Dave Osler argues the Green Party can never become a popular front for the achievement of socialism

Greetings from member L0093001 of Hackney North and Stoke Newington CLP. Yes, after devoting most of my political energies for over a decade to arguing and actively working for a new political party of the left - even writing a book making an extended case as to why such a party is essential - I last year decided to rejoin the Labour Party.

That's right, the same party that sent British troops to Iraq; the same party that scrapped student grants, in what must rank as the single most socially regressive piece of legislation introduced by any UK government since 1945; and the same party that has produced a succession of racist semi-Stalinist and fully-Stalinist home secretaries that continue to rein in civil liberties.

And let me make it clear - and I really must, because I am a former Trotskyist - that I haven't taken out a card in the expectation that New Labour can eventually be converted into a revolutionary party, or that a revolutionary tendency can be built within it. Both those ideas so evidently infantile as not to be worth a moment's consideration.

Nor will I be trying to 'reclaim New Labour from the Blairites', because that cannot be done, either. The changes within Labour's internal structures have sealed off, once and for, any possibility of re-running the late seventies and early eighties. More's the pity; the rock music of the period was infinitely superior to anything being recorded today.

Every single one of the criticisms Peter Tatchell levels at New Labour in 'Green is the new red' is unarguably correct.

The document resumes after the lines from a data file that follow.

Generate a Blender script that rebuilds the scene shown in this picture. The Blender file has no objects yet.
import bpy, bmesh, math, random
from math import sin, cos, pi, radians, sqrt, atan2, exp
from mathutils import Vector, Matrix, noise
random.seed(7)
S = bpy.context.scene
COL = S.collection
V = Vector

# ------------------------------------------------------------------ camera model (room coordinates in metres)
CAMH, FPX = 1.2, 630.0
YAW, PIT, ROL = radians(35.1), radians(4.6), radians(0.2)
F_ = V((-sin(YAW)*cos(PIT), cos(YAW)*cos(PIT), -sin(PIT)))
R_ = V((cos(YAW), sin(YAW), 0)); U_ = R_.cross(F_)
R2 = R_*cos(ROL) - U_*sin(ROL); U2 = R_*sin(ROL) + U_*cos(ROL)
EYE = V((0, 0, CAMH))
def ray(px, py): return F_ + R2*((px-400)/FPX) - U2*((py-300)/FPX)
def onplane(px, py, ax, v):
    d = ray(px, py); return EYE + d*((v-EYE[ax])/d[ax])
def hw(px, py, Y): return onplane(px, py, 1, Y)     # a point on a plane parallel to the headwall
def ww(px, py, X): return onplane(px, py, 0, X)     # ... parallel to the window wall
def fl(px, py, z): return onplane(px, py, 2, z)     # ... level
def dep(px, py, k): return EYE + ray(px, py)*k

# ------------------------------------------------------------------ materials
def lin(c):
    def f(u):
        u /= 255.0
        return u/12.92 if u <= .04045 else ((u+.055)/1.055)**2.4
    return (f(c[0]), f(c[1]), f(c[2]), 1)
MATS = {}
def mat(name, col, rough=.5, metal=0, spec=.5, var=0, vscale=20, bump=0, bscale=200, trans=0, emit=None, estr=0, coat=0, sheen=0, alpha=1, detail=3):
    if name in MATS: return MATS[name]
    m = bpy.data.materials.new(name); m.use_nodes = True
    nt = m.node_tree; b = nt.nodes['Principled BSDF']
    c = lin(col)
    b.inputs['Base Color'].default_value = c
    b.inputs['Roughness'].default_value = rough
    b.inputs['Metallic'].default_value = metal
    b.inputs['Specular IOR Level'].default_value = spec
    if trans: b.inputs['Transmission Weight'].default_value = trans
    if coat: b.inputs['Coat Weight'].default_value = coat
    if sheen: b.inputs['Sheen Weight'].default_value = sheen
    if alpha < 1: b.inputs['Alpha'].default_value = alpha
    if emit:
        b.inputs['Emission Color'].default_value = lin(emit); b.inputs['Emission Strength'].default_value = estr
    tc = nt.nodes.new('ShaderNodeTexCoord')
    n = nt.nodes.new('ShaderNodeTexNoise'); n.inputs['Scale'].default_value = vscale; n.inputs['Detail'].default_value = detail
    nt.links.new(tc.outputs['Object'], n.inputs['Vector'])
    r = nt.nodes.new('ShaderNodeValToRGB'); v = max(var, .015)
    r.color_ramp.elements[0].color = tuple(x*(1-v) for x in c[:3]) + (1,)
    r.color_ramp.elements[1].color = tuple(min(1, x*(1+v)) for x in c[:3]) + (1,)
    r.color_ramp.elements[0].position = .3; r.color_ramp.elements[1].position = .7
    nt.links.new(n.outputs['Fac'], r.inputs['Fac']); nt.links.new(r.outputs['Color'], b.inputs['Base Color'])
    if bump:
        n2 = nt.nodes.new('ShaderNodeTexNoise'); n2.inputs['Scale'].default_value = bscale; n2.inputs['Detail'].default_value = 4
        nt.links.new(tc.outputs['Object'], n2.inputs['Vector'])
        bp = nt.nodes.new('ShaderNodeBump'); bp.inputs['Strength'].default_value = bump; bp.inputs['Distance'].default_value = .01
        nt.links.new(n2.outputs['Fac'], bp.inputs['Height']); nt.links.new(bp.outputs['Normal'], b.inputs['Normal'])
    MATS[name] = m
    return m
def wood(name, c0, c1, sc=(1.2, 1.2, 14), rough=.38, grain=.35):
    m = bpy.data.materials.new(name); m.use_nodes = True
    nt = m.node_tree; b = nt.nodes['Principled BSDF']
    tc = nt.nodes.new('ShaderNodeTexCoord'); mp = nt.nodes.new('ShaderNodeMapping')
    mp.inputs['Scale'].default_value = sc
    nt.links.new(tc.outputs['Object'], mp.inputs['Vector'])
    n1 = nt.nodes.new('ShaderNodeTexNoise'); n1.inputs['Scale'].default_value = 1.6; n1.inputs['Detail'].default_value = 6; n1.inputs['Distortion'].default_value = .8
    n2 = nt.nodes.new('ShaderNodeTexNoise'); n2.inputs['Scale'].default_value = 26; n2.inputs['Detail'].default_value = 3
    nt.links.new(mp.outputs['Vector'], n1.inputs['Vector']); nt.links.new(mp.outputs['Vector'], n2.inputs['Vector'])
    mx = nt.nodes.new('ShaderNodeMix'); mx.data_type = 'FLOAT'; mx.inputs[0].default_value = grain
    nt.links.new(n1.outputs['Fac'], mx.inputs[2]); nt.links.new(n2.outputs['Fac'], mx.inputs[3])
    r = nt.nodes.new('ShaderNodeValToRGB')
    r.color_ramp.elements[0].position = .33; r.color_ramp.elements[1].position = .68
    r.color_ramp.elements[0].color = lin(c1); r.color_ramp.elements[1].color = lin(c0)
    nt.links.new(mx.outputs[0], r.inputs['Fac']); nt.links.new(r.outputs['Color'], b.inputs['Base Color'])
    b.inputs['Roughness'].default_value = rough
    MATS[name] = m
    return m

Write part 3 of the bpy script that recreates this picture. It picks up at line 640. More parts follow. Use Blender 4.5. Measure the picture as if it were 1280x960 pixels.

Blair and Brown have indeed thrashed the last vestiges of labour movement democracy, and on many issues, out-Thatchered Thatcher. None of this is in dispute.

It's not even that I am particularly in tune with majority thinking on the much reduced Labour left, which still conceives of socialist utopia as a nationalised gas industry. For most of these people, it is as if globalisation, the collapse of communism, political Islam and global warming had never happened.

As a result, they automatically fail politically, because their backward-looking bureaucratic outlook condemns them in advance to fail. Small wonder they were unable to mount a serious fight against Blairism; it is because they couldn't advance a viable alternative set of ideas.

That brings me to the reason I ate humble pie and filled out the standing order form to New Labour. Developing that alternative set of ideas strikes me as the most constructive thing democratic socialists can now be doing.

And the party that still commands majority support among the progressive electorate and the affiliation of the majority of the trade union movement is the best place it can undertake this task.

Obviously I regard leftwing Greens such as Peter and principle male speaker Derek Wall as comrades, on the assumption that one is allowed to use such a term in this context. It's just that I do not think the Green Party can ever become a popular front for the achievement of socialism by stealth.

It remains small, and displays no sign of an ability to attain the critical mass it needs to become a serious factor in British politics, or even to build a base of support in the working class.

What's more, historical experience shows that where Green parties do take off, they leave their radicalism well behind. The Realos take over from the Fundis, and the one-time soixante-huitard peaceniks end up cheerleading Nato bombing campaigns from the comfort of their ministerial limos.

Let me draw an analogy between the current situation of the serious left and that faced by the intelligent free market right in the 1950s, the hey-day of Keynesianism. At that time, it looked as if all argument over political economy was over for good.

The reaction by the most far-thinking devotees of the Austrian economists was to form think tanks and slowly propagate their world view from within the Conservative Party. It took about 20 years to come to fruition, but ultimately, the strategy worked.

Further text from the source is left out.